And I do. It’s a delightful thing to have Orrin Hatch write a song for Hanukkah. Of course I appreciate the absurdist quality to this project, but I also deeply appreciate Hatch’s earnestness. His lyrics are not postmodern or cynical, which is a blessing, because I for one have tired of the Adam Sandlerization of Judaism in America. Yes, we are, as a people, funny (at least when compared to other people, such as Croatians) but our neuroses, well-earned though they may be, have caused us to lacerate our own traditions, which are in fact (to borrow from Barack Obama) awesome. The story of Hanukkah is a good case in point—maybe the perfect one.
I also appreciate the song because Hatch’s collaborator, Madeline Stone, has written music that, to borrow this time from Felix Unger, is happy and peppy and bursting with love. And I love the fact that the song’s producer, Peter Bliss, hired a delightful singer named Rasheeda Azar, who was not only a back-up vocalist for Paula Abdul (Jew) and Janet Jackson (not a Jew) but is a Syrian-American from Terre Haute, Indiana. Rasheeda’s participation closes a circle of sorts, since the Syrian King Antiochus was, of course, the antagonist in the story of the Maccabean revolt.
And so it was a very American day in a recording studio on West 54th Street in Manhattan when we gathered to hear Rasheeda sing. In one small room were Bliss; Madeline Stone, a Jewish songwriter who writes contemporary Christian music in Nashville; a crew of downtown Jews from Tablet Magazine; Hatch’s chief of staff, Jace Johnson, who didn’t seem to know exactly what he was doing there, but was very nice about the whole episode; and Hatch himself, who sang background vocals and even showed us the mezuzah he wears under his shirt. Hatch, like many Mormons, is something of a philo-Semite, and though he is under no illusions about Jewish political leanings in America—he told me that though he likes Barbra Streisand very much, he’s fairly sure she doesn’t like him—he possesses a heartfelt desire to reach out to Jews.
Hatch said he hoped his song would be understood not only as a gift to the Jewish people but that it would help bring secular Jews to a better understanding of their own holiday. “I know a lot of Jewish people that don’t know what Hanukkah means,” he said. Jewish people, he said, should “take a look at it and realize the miracle that’s being commemorated here. It’s more than a miracle; it’s the solidification of the Jewish people.”
He’s right. Without Judah Maccabee’s militant intervention in 167 BCE, the Syrian program of forced Hellenization might have brought about a premature end to the Jewish story.

9 comments:

moonlight1021 said...

http://www.youtube.com/watch?v=Rz61J9MaQSo&feature=related

Funny Mincha--aka: Jewish humor.

moonlight1021 said...

This is such an important question, "Are we ready for Teshuva from Hanahaga of the לץ?" So what is the answer?

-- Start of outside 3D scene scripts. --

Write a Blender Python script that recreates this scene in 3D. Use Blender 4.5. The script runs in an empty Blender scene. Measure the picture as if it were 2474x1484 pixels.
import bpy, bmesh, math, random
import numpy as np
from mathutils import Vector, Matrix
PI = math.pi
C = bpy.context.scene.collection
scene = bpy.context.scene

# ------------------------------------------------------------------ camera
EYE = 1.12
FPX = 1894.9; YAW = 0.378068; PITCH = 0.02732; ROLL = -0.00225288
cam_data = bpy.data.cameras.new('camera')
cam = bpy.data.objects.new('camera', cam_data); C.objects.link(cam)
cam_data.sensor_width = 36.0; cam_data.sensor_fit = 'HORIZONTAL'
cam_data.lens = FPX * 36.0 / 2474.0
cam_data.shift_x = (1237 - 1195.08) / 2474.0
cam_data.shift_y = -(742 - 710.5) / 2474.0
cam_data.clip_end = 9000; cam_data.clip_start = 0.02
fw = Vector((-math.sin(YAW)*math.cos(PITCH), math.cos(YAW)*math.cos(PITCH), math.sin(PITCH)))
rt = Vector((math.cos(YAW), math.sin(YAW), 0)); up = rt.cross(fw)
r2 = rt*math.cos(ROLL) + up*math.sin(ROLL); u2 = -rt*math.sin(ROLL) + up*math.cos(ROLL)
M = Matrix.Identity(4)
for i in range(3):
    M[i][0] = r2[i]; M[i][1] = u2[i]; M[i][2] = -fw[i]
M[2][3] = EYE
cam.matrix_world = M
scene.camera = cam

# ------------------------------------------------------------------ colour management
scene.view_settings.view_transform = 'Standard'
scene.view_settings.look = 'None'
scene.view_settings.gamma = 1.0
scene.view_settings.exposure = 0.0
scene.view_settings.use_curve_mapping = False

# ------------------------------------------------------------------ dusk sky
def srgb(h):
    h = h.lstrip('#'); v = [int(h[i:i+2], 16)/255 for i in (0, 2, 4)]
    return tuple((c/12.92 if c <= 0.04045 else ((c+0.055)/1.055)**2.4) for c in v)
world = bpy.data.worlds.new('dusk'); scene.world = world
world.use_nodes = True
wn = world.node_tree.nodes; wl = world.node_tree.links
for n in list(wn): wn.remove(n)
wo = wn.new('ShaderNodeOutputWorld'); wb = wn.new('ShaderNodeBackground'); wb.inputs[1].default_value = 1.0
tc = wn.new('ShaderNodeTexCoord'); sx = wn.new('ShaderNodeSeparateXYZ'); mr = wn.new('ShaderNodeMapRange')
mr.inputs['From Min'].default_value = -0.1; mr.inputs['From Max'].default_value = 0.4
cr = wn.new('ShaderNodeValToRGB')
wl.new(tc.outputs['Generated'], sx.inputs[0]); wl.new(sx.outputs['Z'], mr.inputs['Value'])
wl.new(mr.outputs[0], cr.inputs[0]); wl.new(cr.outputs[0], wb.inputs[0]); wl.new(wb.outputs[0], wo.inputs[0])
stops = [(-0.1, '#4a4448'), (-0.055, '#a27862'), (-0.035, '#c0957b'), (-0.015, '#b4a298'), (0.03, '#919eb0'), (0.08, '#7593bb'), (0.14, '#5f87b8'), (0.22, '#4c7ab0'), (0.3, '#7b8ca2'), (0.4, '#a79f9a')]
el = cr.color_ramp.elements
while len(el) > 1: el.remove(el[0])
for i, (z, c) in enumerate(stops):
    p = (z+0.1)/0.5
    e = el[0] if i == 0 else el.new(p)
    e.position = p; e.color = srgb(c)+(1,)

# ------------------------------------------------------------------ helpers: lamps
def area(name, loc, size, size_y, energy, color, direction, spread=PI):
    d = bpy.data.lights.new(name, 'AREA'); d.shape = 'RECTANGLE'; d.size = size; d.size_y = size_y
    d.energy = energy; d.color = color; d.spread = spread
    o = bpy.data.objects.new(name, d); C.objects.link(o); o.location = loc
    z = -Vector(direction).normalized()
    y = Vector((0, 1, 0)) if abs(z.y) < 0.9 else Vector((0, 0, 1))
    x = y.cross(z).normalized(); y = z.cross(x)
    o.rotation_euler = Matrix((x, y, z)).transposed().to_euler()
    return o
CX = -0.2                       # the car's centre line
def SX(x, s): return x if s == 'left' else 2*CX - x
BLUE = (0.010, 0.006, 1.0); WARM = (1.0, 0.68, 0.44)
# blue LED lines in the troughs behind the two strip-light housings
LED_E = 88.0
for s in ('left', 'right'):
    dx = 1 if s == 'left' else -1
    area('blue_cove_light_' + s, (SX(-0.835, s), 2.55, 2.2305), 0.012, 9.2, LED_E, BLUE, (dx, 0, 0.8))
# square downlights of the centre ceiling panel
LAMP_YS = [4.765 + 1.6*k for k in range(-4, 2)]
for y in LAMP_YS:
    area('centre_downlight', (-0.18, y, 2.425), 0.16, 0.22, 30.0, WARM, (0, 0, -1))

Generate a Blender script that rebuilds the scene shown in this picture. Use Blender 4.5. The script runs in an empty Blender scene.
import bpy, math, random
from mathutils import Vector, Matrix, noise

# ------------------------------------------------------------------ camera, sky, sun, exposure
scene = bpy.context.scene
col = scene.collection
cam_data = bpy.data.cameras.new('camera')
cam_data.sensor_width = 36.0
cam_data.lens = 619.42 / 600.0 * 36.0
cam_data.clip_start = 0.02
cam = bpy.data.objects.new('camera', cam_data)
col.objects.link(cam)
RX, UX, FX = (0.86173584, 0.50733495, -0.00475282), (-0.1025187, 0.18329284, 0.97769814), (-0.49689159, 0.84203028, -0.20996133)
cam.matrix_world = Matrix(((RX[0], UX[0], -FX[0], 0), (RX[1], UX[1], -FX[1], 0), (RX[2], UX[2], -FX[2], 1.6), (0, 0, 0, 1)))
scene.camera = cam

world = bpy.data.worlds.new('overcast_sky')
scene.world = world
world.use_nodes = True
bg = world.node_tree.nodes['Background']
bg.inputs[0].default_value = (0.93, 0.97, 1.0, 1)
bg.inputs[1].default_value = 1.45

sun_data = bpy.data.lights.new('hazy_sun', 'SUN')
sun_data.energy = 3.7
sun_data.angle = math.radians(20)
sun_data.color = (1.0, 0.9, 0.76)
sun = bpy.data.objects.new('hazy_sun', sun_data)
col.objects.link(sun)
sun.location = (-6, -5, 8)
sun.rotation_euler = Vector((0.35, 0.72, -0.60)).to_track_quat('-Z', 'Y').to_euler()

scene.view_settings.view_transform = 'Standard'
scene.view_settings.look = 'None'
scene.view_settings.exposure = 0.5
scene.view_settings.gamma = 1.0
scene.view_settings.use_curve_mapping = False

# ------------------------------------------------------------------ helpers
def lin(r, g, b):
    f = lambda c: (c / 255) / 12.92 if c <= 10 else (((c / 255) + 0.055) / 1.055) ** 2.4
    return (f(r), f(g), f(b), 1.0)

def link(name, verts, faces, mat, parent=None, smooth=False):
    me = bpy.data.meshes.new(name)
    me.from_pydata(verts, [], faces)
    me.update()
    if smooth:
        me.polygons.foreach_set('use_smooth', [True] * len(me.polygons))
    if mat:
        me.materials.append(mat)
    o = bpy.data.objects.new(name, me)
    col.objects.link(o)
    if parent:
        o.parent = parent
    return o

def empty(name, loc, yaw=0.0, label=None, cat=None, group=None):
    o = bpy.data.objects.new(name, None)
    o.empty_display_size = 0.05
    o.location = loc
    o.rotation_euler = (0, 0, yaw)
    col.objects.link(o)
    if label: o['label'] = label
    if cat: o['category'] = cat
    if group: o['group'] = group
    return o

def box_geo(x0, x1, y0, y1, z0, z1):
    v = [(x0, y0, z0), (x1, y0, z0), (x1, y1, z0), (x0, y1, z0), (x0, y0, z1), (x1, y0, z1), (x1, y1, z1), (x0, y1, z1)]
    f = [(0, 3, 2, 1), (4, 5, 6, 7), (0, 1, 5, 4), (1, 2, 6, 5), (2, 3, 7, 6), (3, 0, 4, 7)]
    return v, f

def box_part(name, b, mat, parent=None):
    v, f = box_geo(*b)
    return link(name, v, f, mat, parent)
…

If the לץ=joker, take Batman vs. the Joker, the joker is the worse villain ever.

The Joker is portrayed as a master criminal whose characterization has varied from that of a violent psychopath to a goofy trickster-thief. He is the archenemy of Batman, having been directly responsible for numerous tragedies in Batman's life, including the paralysis of Barbara Gordon and the death of Jason Todd, the second Robin.

Throughout the character's long history, there have been several different origin tales; they most commonly depict him as falling into a vat of chemical waste, which bleaches his skin and turns his hair green and his lips bright red, giving him the appearance of a clown.

http://en.wikipedia.org/wiki/Joker_(comics)

Unknown said...

Moonlight - a letz is no joker - he is a sophist who uses comedy to undermine the authorities - think Jon Steward, Stephan Colbert and Bill Maher.

moonlight1021 said...

Thank you for the explanation.

Story time: It so happens a bit more than a year ago I found a good dark blue North Face bookbag in front of my house with the inscription JESTER. And I can't help remembering that you-know-who-rabbi's daughter dressed up as a clown. Riddle: A year later, we're talking about the letz and we're supposed to do teshuvah from it too. So...maybe being a letz is a good profession after all. It'll so exempt us from teshuva.

moonlight1021 said...

Well-well who would've thought?

"Many native traditions held clowns and tricksters as essential to any contact with the sacred. People could not pray until they had laughed, because laughter opens and frees from rigid preconception. Humans had to have tricksters within the most sacred ceremonies for fear that they forget the sacred comes through upset, reversal, surprise. The trickster in most native traditions is essential to creation, to birth".[1]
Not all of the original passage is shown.